The game employs humor to comment on social issues, but the humor is relentlessly mean-spirited, and the message is handled flippantly enough that it mostly feels like it boils down to "I am angry at people who are like this." You're cast in the role of a straw man, the incarnation of every negative "boomer" stereotype you can think of, and then spend the entire game being a rich pig-headed jerk (because that's all the game allows you to be). Well, actually, that's all contingent upon you playing as a straight white cisman. You have the option to play very briefly as a gay black woman, in which case the game proceeds somewhere along these lines (to paraphrase only a little bit): "Your life sucks and then you die. Now I will punish you by making you play as a straight white cisman." See what I meant when I said the humor is mean-spirited?
The phrase "straw man" keeps popping back into my head because it not only describes the main protagonist - it feels like a concept that is at the very heart of the game's ethos. This is not a nuanced take; this is us-versus-them ad absurdum.

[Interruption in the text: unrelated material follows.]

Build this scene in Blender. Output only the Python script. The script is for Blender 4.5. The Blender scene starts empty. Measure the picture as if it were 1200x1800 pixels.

So, if you think it might be amusing to spend a few minutes hating on the rhetorical construct of an evil boomer, enemy of all young and progressive thinkers and aren't bothered by the possibility that it might alienate actual people who don't fit the stereotype, maybe you'll get something out of this. Personally, I did not find much value in playing OK Boomer. There's not a lot of depth and there's not a lot of levity either. It's just an expression of someone's anger, directed at a certain group of people, all the way through.